Date of Award

3-3-1995

Document Type

Thesis

Degree Name

Bachelor of Arts

Department

History

Abstract

Tudor England experienced crisis levels of poverty and unemployment which manifested in the form of widespread vagrancy during the sixteenth century. From 1530 to 1597 the central government, often with inspiration from local initiatives, enacted a series of laws which attempted to address the causes of the problems as perceived by the public, in an effort to quell popular fears and anxieties regarding vagrancy.

The focus of this paper is on the response of Tudor society to the problems of poverty and vagrancy. It studies the statutory distinctions drawn between various states of poverty and how these differences disposed society towards categories of the poor.

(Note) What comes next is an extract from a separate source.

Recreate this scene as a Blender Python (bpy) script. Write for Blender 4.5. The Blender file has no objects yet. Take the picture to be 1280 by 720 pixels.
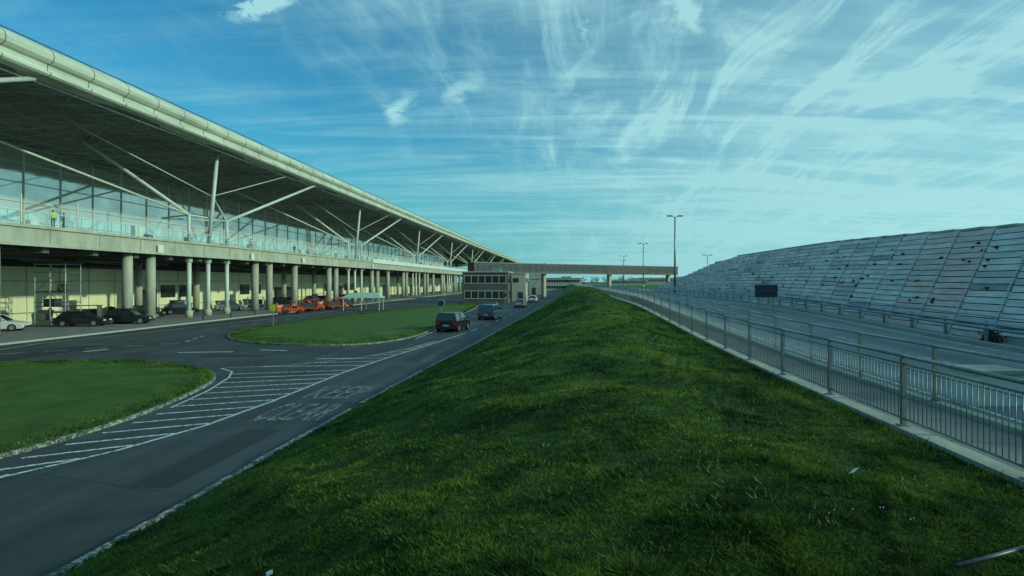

The impact of crime and the sense of economic instabilty caused by failed harvests and dearth is investigated. The images of social and economic dysfunction formed in the public mind and articulated in the rogue literature of the Elizabethan period are included in discussion of the subject. The bulk of the paper examines the major statutes of the period, the Elizabethan poor laws, to understand the process by which Tudor society made and discarded policies in effort to reach a functional and morally tenable welfare philosophy. The four primary areas of concern examined in the laws are begging, punishment of vagrants, labor and employment, and voluntary and involuntary poor relief. The laws of charitable trusts and the secularization of charitable gifts are also related aspects of the topic.

The paper concludes that the development of the poor laws represented a dramatic change in social values, precipitated both by reasons of compassion and utilitarianism stemming from the rising importance of the Protestant work ethic. This revolution in social outlook caused society to move away from the giving of charity for personal salvation, towards a new role for charity as an instrument to ensure the communal well-being.